Le recul du trafic de 11,2% enregistré en avril, alors que l’offre n’a parallèlement diminué que de 2%, aurait pu conduire à une baisse des taux de fret. Les taux sont en effet plutôt stables sur le transatlantique et en léger repli en intra-Asie en glissement mensuel, selon notre base Upply. En revanche, sur l’axe Asie-Europe, les perturbations logistiques ont entraîné de grandes difficultés d’accès aux capacités et, en conséquence, une nette remontée des prix.

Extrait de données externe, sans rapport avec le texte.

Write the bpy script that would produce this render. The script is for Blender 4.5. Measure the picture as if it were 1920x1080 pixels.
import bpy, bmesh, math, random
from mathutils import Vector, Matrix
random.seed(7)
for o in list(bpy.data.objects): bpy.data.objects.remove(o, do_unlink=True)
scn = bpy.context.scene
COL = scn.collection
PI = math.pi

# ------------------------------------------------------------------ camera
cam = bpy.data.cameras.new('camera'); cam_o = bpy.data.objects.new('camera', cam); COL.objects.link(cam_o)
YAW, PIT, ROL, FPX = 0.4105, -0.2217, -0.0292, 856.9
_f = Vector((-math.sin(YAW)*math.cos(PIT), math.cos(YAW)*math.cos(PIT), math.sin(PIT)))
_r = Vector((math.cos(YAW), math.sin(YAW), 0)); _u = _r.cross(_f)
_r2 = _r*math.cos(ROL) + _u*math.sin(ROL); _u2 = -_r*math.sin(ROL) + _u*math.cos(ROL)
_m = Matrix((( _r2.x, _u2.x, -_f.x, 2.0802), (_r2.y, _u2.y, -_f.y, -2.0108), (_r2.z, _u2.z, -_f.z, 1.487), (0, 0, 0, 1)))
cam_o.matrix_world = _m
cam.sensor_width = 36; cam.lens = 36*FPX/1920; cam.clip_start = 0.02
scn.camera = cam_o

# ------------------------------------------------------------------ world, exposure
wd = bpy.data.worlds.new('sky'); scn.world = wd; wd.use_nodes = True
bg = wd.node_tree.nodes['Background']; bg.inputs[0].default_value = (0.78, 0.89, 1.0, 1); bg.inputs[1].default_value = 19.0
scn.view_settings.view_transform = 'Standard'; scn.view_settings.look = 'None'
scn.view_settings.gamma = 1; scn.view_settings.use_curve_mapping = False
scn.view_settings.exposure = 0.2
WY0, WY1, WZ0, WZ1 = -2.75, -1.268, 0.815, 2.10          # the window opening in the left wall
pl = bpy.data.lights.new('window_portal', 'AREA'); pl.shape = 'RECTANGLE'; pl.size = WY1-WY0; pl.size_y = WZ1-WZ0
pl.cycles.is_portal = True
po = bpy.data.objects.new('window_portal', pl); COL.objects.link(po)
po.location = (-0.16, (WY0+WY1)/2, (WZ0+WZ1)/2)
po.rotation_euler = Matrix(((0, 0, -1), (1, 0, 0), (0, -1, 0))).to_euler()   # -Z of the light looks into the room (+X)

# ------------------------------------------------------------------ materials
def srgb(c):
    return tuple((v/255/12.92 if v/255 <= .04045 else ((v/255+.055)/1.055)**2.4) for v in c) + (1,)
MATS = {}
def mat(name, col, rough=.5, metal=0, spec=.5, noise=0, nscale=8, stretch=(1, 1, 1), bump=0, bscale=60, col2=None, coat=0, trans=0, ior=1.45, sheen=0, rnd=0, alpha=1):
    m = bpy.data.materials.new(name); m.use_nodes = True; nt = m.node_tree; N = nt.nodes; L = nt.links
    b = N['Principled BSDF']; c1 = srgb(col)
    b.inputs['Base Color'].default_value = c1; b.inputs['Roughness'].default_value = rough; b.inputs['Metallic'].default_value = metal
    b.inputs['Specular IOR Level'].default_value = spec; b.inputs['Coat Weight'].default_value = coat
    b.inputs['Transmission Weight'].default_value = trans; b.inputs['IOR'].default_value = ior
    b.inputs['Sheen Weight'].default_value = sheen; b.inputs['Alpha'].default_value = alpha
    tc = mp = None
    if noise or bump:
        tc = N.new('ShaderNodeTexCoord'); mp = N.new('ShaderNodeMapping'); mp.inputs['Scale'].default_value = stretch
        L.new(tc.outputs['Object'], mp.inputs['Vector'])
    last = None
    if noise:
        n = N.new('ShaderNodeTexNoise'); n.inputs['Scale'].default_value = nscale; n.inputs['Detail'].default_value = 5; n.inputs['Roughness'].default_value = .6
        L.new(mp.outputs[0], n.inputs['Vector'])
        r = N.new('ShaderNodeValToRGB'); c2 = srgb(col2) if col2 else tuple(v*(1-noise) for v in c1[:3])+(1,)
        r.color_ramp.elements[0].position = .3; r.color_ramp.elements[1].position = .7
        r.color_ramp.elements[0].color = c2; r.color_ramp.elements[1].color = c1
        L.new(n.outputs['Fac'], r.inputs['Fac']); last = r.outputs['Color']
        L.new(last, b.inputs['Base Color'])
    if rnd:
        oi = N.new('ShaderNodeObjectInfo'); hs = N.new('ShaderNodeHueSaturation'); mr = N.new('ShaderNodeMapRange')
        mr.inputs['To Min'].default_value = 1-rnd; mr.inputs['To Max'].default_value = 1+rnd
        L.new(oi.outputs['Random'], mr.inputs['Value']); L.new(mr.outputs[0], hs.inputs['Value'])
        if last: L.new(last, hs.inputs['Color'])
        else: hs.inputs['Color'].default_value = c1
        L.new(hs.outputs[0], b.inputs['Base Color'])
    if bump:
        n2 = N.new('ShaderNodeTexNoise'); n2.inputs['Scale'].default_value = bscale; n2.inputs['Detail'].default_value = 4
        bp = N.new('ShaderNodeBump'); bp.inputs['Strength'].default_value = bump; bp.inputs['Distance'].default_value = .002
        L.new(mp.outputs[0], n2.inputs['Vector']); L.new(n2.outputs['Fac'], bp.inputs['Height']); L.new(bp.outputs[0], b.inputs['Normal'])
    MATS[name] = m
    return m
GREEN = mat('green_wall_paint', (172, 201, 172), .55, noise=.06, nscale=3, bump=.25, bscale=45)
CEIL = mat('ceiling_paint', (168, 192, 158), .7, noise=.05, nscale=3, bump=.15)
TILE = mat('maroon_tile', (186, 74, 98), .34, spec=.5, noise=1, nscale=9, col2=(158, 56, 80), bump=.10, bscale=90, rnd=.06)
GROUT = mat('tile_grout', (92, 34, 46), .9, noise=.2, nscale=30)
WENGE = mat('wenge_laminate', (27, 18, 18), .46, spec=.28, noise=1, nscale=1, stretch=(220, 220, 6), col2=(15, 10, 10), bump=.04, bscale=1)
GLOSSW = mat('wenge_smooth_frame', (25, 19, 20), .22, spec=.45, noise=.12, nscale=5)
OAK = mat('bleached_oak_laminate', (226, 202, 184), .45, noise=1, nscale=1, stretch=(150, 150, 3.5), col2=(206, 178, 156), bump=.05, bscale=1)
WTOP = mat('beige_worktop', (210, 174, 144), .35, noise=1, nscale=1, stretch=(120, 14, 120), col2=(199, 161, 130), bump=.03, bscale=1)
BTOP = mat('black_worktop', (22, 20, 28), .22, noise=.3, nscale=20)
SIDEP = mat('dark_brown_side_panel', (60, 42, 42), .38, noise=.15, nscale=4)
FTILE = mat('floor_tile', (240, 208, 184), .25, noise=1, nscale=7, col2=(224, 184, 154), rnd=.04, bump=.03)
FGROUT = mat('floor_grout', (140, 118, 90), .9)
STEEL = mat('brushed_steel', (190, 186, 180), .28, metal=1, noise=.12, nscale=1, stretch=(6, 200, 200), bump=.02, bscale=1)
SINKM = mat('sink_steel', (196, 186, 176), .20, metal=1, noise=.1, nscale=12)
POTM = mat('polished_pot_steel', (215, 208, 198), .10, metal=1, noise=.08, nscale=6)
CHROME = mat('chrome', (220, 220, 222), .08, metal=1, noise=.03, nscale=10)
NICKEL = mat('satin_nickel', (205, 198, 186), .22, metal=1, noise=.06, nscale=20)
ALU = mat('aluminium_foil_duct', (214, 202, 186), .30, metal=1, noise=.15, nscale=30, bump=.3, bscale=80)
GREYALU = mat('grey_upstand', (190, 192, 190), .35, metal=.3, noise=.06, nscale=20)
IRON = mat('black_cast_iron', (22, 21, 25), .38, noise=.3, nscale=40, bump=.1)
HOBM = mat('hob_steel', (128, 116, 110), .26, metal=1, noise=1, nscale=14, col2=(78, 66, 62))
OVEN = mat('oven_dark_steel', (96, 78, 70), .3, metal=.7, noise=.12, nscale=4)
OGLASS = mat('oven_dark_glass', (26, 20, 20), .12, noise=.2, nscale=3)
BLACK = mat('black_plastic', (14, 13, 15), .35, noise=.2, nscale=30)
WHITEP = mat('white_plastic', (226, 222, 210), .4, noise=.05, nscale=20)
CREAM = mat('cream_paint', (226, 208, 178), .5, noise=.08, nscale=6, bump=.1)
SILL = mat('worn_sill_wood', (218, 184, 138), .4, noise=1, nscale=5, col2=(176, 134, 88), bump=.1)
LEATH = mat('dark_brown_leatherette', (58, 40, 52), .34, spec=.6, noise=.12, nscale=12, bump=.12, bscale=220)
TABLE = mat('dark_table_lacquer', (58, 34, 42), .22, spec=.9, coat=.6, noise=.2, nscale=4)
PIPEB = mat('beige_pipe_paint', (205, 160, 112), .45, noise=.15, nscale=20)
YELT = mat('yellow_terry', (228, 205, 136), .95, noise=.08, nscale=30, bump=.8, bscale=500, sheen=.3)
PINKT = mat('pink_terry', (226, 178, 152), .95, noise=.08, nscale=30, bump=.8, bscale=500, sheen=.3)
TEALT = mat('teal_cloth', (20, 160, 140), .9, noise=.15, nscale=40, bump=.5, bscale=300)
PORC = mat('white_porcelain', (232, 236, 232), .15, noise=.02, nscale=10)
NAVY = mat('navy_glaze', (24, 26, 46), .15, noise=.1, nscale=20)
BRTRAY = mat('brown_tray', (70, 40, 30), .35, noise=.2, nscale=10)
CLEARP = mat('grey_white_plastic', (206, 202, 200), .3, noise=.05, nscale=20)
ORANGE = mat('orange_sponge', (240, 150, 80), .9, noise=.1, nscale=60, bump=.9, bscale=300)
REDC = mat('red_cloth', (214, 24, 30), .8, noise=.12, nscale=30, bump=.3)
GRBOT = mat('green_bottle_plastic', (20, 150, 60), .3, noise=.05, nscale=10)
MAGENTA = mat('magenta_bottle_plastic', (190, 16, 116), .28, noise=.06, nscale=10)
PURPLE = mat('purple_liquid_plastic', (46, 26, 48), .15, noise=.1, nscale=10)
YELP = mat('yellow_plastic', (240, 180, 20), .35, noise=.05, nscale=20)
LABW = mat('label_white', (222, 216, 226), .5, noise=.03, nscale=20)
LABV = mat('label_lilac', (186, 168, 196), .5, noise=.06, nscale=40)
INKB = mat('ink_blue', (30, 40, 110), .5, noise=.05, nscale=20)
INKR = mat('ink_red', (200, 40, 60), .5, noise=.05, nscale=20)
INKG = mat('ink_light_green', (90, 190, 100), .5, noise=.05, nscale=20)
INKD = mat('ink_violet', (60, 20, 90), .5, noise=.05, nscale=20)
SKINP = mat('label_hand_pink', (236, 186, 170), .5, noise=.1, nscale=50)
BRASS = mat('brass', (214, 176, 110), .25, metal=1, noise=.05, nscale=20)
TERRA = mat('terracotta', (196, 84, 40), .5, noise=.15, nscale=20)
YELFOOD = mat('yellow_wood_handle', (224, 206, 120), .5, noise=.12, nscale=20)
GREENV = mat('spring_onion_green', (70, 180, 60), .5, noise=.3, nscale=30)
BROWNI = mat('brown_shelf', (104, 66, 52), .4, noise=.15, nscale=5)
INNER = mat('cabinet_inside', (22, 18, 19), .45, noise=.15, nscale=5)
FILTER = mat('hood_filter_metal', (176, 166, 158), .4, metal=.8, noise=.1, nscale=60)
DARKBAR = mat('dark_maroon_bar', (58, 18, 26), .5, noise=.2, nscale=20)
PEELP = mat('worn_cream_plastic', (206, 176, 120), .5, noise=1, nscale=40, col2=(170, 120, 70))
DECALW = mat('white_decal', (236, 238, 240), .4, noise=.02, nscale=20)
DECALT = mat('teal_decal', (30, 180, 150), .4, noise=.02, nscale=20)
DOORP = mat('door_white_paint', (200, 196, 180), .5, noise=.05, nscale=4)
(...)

Les évolutions en glissement mensuel témoignent également de la bonne résistance des taux de fret. "L'environnement opérationnel est difficile pour toutes les entreprises, y compris le fret aérien. Mais la Chine ayant assoupli ses restrictions, il y a lieu d'être optimiste et le déséquilibre entre l'offre et la demande permet de maintenir des recettes unitaires élevées", constate Willie Walsh, directeur général de l'IATA.
Source : Upply
Il semble pourtant que l’on s’achemine clairement vers la fin du cycle de rattrapage qui a dopé la demande depuis fin 2020, après les premiers confinements drastiques. L’inflation s’installe à des niveaux que l’on n’avait pas connu depuis des décennies. "L'indice général des prix à la consommation pour les pays du G7 s'établissait à 7,1% en glissement annuel à la mi-avril, dépassant ainsi le précédent record de février 2022", souligne l’IATA.
L’impact sur la demande des consommateurs est inévitable. "Les nouvelles commandes à l'exportation, un indicateur avancé de la demande de fret et du commerce mondial, sont désormais en baisse sur tous les marchés, à l'exception des États-Unis", indique l’IATA. Dans la dernière édition de ses perspectives économiques mondiales, publiées le 7 juin, la Banque mondiale a clairement revu à la baisse ses prévisions. "La croissance mondiale devrait chuter de 5,7 % en 2021 à 2,9 % en 2022, soit nettement moins que les 4,1 % prévus en janvier dernier. Ce rythme de croissance devrait perdurer jusqu’en 2023-2024, dans un contexte marqué par la guerre en Ukraine, qui perturbe fortement l'activité, l'investissement et le commerce à court terme, par le tassement des effets de rattrapage de la demande et par la levée progressive des mesures de soutien budgétaire et d'accompagnement monétaire", souligne l’institution dans un communiqué. La Banque mondiale pointe "un risque grandissant de stagflation" et son président estime que "pour bien des pays, il sera difficile d’échapper à la récession".
Ce contexte est évidemment inquiétant pour l’industrie du fret aérien, dont la santé est extrêmement corrélée à celle de l’économie mondiale. Si les compagnies ont restauré leurs marges du côté de l’activité cargo, elles restent très fragilisées par la pandémie. La lucrative clientèle Affaires revient progressivement mais partiellement, car les réunions à distance ont montré leur efficacité. C’est donc un nouveau modèle qu’il leur faudra inventer, dans un contexte de très fortes turbulences. Contrairement aux compagnies maritimes, les compagnies aériennes n’ont pas accumulé des ressources suffisantes pour affronter des mois voire des années de tempête. La question de la consolidation du marché pourrait se poser rapidement.